さてレンタカーを返すときに迷ったのが車に積んでいたエンジンオイルの処理です。途中で捨ててくればよかったのですが、返却時点まで気づきませんでした。今ならしれ~っと車に置いたままにして何か聞かれたら正直にオーバーヒートしたと言えばよいと分かるのですが、当時はそんなトラブルがあったら追加料金取られるかなあなんて思い結局、エンジンオイルを持ったまま空港へ。さすがにそのままチェックインするとテロリストだと思われかねないので空港の外のごみ箱にこそっと捨ててきました。もし誰かが火気を捨てて大惨事になったら大変だなと後ろめたい気持ちもありましたが、どう考えても燃えるごみだったのであの状況では仕方ありませんでした。

これで何とか帰れるとホッと一息ついてチェックインしようとしたところ、ここでこれまでの旅気分が吹っ飛ぶようなとんでもない事態が発生!妻がアメリカから日本へのチケットをニューヨークの私のアパートに置きっぱなしにしていたので(私が何も考えずに要らないだろうと言ったので!)、チケットカウンターで日本に帰るチケットがない限り国際線には乗せられませんと強い口調で断言されました。(私はアメリカの学生ビザがあるので大丈夫でした。)翌日か確か二日後に2人でアメリカから帰国して結婚式を挙げる予定だったので、これは大変なことになったと思いどうすればいいか聞いたところ、
  1. アメリカから日本に帰国するチケットの証明を航空会社(日本航空)に依頼して発行してもらう、だだしポルトではそれは行えないので国内線でリスボンに行ってそこで手続きを行う。
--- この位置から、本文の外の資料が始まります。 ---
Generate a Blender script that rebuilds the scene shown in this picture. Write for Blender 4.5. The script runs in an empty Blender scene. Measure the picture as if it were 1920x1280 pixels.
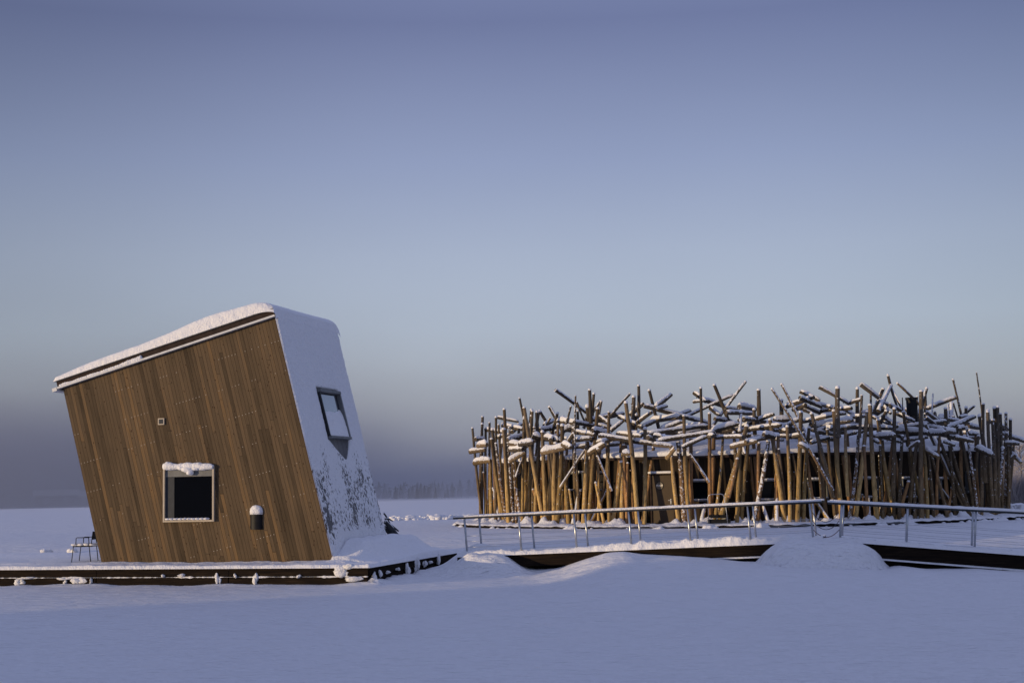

証明が取れたらリスボンからアメリカ行きの飛行機に乗れるように手配する。
  2. フライトをキャンセルして妻だけポルトから日本行きの片道切符を購入する。
さすがに、2. はできないので 1. でお願いしました。リスボンに飛ばされたのはポルトではチケットの購入証明を発行するプリンターがないからだったと記憶しています。とにかく、まさかの展開でポルトからリスボンまでのフライトは楽しむ余裕もなく不安でいっぱいでした。最悪、妻が結婚式に間に合わないという事態にもなりかねないし、自分も一緒にアメリカのフライトをキャンセルするのは予算的にも無理だし、アパートに帰国準備の荷物があるのでもし証明できなければ妻一人で帰国してもらうことになるなあ、なんていろいろな事態をグルグル想定していました。無事、リスボンに到着後、色々と掛け合い最終的にはロンドンにあるというJALの事務所に連絡してなんとか証明書をリスボンの空港で発行してもらいました。ロンドンの事務所が閉まる間際だったのでホントにドキドキして心臓に悪かったです。確かポルトガル時間16時に閉まるとかなんかで焦ったことを思い出します。JALのロンドン事務所の方は記憶が正しければ確か松原さん(あるいは松林さん?)とおっしゃったでしょうか。あの時はホントにお世話になりました。JALロンドン事務所の方々、ありがとうございました!晴れてリスボンからようやくTAPに乗せてもらいました。


ふうっ~~。最後の最後にスリル満点体験のおまけ付きの旅行でした。私の準備不足を恥じるばかりです。皆様もよかったら参考にしてください。